» SET EXERCISE
Pictures stay out of the copy; restate everything else in the material exactly.

****

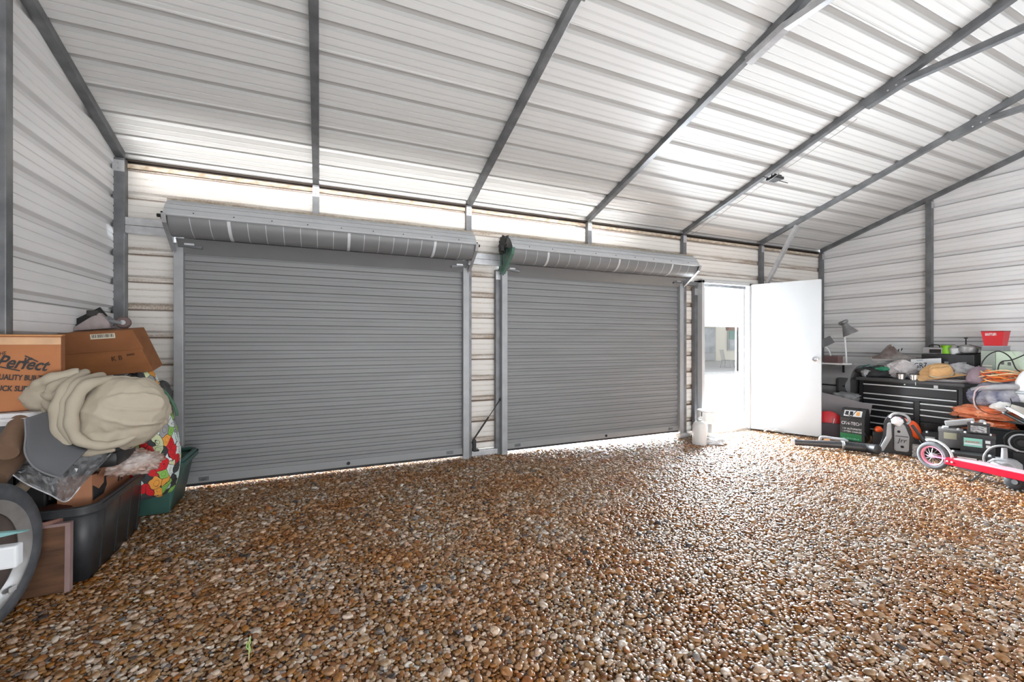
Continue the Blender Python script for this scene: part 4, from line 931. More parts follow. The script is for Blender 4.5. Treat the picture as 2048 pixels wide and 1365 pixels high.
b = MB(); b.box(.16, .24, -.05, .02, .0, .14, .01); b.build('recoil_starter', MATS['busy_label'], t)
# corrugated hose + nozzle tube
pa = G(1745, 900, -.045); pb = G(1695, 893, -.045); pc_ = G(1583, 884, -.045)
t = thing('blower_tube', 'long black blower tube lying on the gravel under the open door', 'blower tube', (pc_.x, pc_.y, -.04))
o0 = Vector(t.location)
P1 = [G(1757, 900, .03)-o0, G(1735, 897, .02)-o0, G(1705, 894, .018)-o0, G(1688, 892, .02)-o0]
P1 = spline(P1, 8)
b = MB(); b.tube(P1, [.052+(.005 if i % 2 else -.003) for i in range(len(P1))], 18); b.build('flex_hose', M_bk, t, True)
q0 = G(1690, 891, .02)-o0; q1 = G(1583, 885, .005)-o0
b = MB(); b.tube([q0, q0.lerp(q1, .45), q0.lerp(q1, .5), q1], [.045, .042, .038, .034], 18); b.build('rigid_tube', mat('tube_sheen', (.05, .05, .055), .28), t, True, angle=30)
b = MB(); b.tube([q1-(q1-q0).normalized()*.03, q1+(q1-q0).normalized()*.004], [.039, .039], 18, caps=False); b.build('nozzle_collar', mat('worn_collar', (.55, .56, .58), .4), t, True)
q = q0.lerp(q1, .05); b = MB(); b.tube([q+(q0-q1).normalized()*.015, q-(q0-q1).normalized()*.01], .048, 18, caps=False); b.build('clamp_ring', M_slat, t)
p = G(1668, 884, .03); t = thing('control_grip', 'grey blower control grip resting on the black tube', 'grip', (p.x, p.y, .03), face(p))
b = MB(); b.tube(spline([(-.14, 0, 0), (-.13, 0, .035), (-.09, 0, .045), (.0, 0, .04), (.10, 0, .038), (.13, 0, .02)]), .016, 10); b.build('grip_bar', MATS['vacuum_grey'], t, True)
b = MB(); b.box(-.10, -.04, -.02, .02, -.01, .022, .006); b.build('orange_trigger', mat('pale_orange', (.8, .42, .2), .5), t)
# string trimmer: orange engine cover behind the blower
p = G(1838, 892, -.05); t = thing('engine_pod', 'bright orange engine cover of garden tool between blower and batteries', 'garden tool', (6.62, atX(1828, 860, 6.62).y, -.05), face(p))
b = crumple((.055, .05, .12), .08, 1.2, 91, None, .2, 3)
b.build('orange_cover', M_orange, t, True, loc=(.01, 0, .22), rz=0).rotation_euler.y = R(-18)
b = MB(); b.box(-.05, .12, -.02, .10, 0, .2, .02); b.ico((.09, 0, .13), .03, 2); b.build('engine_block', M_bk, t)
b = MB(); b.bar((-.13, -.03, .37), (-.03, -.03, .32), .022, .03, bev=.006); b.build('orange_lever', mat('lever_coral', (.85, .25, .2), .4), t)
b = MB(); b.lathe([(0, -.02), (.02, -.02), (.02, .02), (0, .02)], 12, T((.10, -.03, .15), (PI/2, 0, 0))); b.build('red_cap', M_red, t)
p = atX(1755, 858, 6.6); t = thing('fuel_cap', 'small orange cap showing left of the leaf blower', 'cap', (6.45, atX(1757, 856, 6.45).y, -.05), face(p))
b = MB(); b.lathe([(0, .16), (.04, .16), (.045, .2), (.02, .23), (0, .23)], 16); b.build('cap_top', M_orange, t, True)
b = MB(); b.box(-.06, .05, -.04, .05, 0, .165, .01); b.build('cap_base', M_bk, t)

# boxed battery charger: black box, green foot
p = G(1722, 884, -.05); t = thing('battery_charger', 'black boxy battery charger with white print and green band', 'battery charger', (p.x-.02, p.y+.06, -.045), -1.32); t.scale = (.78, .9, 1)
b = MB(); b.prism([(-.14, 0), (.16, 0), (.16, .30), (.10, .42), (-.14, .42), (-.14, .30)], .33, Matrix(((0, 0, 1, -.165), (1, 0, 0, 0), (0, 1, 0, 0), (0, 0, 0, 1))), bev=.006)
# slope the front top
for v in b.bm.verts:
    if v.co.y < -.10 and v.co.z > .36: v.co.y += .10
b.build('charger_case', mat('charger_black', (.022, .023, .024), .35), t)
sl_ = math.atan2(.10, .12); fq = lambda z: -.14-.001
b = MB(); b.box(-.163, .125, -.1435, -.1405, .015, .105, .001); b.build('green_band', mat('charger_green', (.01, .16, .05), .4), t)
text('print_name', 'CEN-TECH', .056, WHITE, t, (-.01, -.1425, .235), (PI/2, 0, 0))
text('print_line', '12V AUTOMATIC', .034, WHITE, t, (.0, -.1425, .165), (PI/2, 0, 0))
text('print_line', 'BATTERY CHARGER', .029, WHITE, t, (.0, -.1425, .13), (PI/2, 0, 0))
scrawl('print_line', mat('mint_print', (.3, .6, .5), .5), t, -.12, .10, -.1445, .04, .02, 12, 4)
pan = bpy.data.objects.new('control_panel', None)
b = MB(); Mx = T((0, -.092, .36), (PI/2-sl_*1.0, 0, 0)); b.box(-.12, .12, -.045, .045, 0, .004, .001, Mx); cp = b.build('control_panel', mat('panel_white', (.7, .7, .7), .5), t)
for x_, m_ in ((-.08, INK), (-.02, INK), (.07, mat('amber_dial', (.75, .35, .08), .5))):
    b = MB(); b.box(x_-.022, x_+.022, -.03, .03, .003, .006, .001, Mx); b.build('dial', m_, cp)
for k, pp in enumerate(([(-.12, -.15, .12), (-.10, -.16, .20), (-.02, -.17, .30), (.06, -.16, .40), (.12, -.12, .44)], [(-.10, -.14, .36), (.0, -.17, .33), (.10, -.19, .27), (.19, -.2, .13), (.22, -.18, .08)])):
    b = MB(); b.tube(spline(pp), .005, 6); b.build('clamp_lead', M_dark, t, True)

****

» FULL OUTPUT
Continue the Blender Python script for this scene: part 4, from line 931. More parts follow. The script is for Blender 4.5. Treat the picture as 2048 pixels wide and 1365 pixels high.
b = MB(); b.box(.16, .24, -.05, .02, .0, .14, .01); b.build('recoil_starter', MATS['busy_label'], t)
# corrugated hose + nozzle tube
pa = G(1745, 900, -.045); pb = G(1695, 893, -.045); pc_ = G(1583, 884, -.045)
t = thing('blower_tube', 'long black blower tube lying on the gravel under the open door', 'blower tube', (pc_.x, pc_.y, -.04))
o0 = Vector(t.location)
P1 = [G(1757, 900, .03)-o0, G(1735, 897, .02)-o0, G(1705, 894, .018)-o0, G(1688, 892, .02)-o0]
P1 = spline(P1, 8)
b = MB(); b.tube(P1, [.052+(.005 if i % 2 else -.003) for i in range(len(P1))], 18); b.build('flex_hose', M_bk, t, True)
q0 = G(1690, 891, .02)-o0; q1 = G(1583, 885, .005)-o0
b = MB(); b.tube([q0, q0.lerp(q1, .45), q0.lerp(q1, .5), q1], [.045, .042, .038, .034], 18); b.build('rigid_tube', mat('tube_sheen', (.05, .05, .055), .28), t, True, angle=30)
b = MB(); b.tube([q1-(q1-q0).normalized()*.03, q1+(q1-q0).normalized()*.004], [.039, .039], 18, caps=False); b.build('nozzle_collar', mat('worn_collar', (.55, .56, .58), .4), t, True)
q = q0.lerp(q1, .05); b = MB(); b.tube([q+(q0-q1).normalized()*.015, q-(q0-q1).normalized()*.01], .048, 18, caps=False); b.build('clamp_ring', M_slat, t)
p = G(1668, 884, .03); t = thing('control_grip', 'grey blower control grip resting on the black tube', 'grip', (p.x, p.y, .03), face(p))
b = MB(); b.tube(spline([(-.14, 0, 0), (-.13, 0, .035), (-.09, 0, .045), (.0, 0, .04), (.10, 0, .038), (.13, 0, .02)]), .016, 10); b.build('grip_bar', MATS['vacuum_grey'], t, True)
b = MB(); b.box(-.10, -.04, -.02, .02, -.01, .022, .006); b.build('orange_trigger', mat('pale_orange', (.8, .42, .2), .5), t)
# string trimmer: orange engine cover behind the blower
p = G(1838, 892, -.05); t = thing('engine_pod', 'bright orange engine cover of garden tool between blower and batteries', 'garden tool', (6.62, atX(1828, 860, 6.62).y, -.05), face(p))
b = crumple((.055, .05, .12), .08, 1.2, 91, None, .2, 3)
b.build('orange_cover', M_orange, t, True, loc=(.01, 0, .22), rz=0).rotation_euler.y = R(-18)
b = MB(); b.box(-.05, .12, -.02, .10, 0, .2, .02); b.ico((.09, 0, .13), .03, 2); b.build('engine_block', M_bk, t)
b = MB(); b.bar((-.13, -.03, .37), (-.03, -.03, .32), .022, .03, bev=.006); b.build('orange_lever', mat('lever_coral', (.85, .25, .2), .4), t)
b = MB(); b.lathe([(0, -.02), (.02, -.02), (.02, .02), (0, .02)], 12, T((.10, -.03, .15), (PI/2, 0, 0))); b.build('red_cap', M_red, t)
p = atX(1755, 858, 6.6); t = thing('fuel_cap', 'small orange cap showing left of the leaf blower', 'cap', (6.45, atX(1757, 856, 6.45).y, -.05), face(p))
b = MB(); b.lathe([(0, .16), (.04, .16), (.045, .2), (.02, .23), (0, .23)], 16); b.build('cap_top', M_orange, t, True)
b = MB(); b.box(-.06, .05, -.04, .05, 0, .165, .01); b.build('cap_base', M_bk, t)

# boxed battery charger: black box, green foot
p = G(1722, 884, -.05); t = thing('battery_charger', 'black boxy battery charger with white print and green band', 'battery charger', (p.x-.02, p.y+.06, -.045), -1.32); t.scale = (.78, .9, 1)
b = MB(); b.prism([(-.14, 0), (.16, 0), (.16, .30), (.10, .42), (-.14, .42), (-.14, .30)], .33, Matrix(((0, 0, 1, -.165), (1, 0, 0, 0), (0, 1, 0, 0), (0, 0, 0, 1))), bev=.006)
# slope the front top
for v in b.bm.verts:
    if v.co.y < -.10 and v.co.z > .36: v.co.y += .10
b.build('charger_case', mat('charger_black', (.022, .023, .024), .35), t)
sl_ = math.atan2(.10, .12); fq = lambda z: -.14-.001
b = MB(); b.box(-.163, .125, -.1435, -.1405, .015, .105, .001); b.build('green_band', mat('charger_green', (.01, .16, .05), .4), t)
text('print_name', 'CEN-TECH', .056, WHITE, t, (-.01, -.1425, .235), (PI/2, 0, 0))
text('print_line', '12V AUTOMATIC', .034, WHITE, t, (.0, -.1425, .165), (PI/2, 0, 0))
text('print_line', 'BATTERY CHARGER', .029, WHITE, t, (.0, -.1425, .13), (PI/2, 0, 0))
scrawl('print_line', mat('mint_print', (.3, .6, .5), .5), t, -.12, .10, -.1445, .04, .02, 12, 4)
pan = bpy.data.objects.new('control_panel', None)
b = MB(); Mx = T((0, -.092, .36), (PI/2-sl_*1.0, 0, 0)); b.box(-.12, .12, -.045, .045, 0, .004, .001, Mx); cp = b.build('control_panel', mat('panel_white', (.7, .7, .7), .5), t)
for x_, m_ in ((-.08, INK), (-.02, INK), (.07, mat('amber_dial', (.75, .35, .08), .5))):
    b = MB(); b.box(x_-.022, x_+.022, -.03, .03, .003, .006, .001, Mx); b.build('dial', m_, cp)
for k, pp in enumerate(([(-.12, -.15, .12), (-.10, -.16, .20), (-.02, -.17, .30), (.06, -.16, .40), (.12, -.12, .44)], [(-.10, -.14, .36), (.0, -.17, .33), (.10, -.19, .27), (.19, -.2, .13), (.22, -.18, .08)])):
    b = MB(); b.tube(spline(pp), .005, 6); b.build('clamp_lead', M_dark, t, True)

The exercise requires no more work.